While she was widely criticized for it, Hillary Clinton stated the situation:  "You cannot be civil with a political party that wants to destroy what you stand for, what you care about," she said.  And another perspective is when you find civility an absurd response to malice, dishonesty, insult, and abuse that is the standard fare in the Trump world, you avoid it. 

The resistance to Trump and his band of churls has been civil and non-violent.   So far.  The protests have been constant from the day of Trump's inauguration.  They have extended to accosting politicians in the street, in restaurants, on elevators, and interrupting Congressional meetings.  But the protests have not extended beyond "the right of the people peaceably to assemble, and to petition the Government for a redress of grievances."   So far.  But Trump and the GOP have chosen to portray the protests as rule by an angry mob.  And that characterization sends a strong message to the protesters that they are dismissed and demeaned and portrayed as the enemy.  The thought is circulating that Trump and the GOP need to see what an angry mob is like, and old battle plans from the late 1960s and early 1970s are beginning to be reviewed.

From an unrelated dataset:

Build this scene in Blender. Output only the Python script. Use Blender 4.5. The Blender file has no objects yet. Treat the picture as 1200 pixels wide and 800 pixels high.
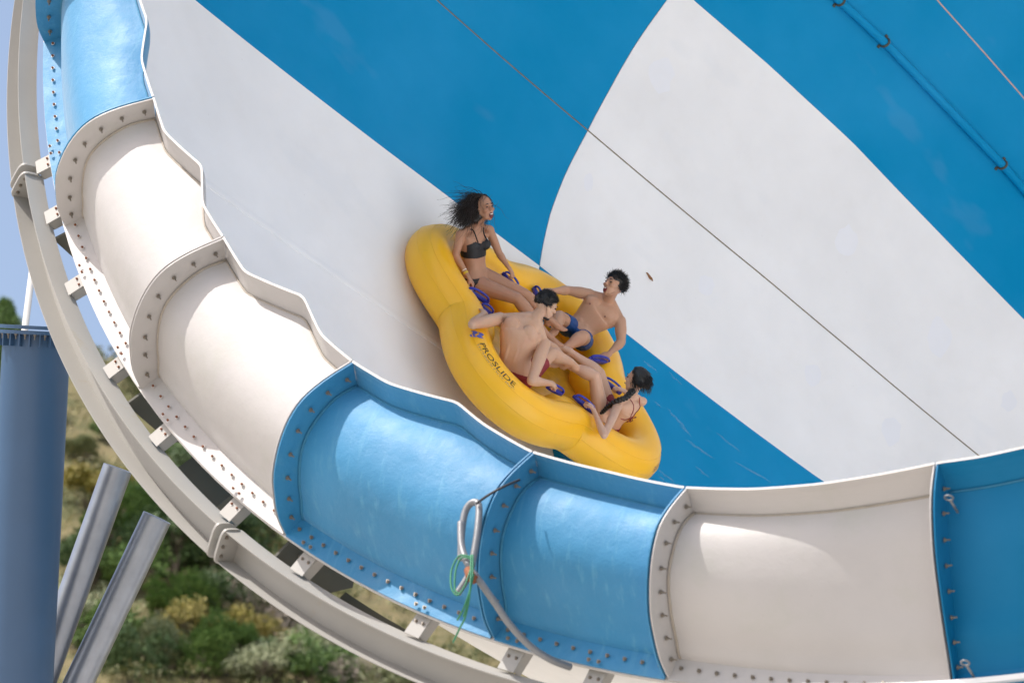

The conservatives have often said that they are prepared to launch a "second amendment response" to the liberal protests.  They have ignored what a major gun dealer said during one of those spikes in gun sales after a mass shooting after which gun control was proposed.  He said as many liberals were arming and stocking up on ammunition as were the "Second Amendment crowd."  They just weren't as noisy about what they were doing and why they were doing.  Both sides were preparing for potential battle.

A Washington Post analysis recounted the many people on both sides who see the U.S. as on the brink of civil war.  They see no possibility or any reason for reconciliation.  To many, the democratic principles that enable differences to be resolved through dialogue and the ballot box have been destroyed or have failed.

As the man who pretends to the presidency keeps saying,  we'll see what happens.  The election may be a declaration of war.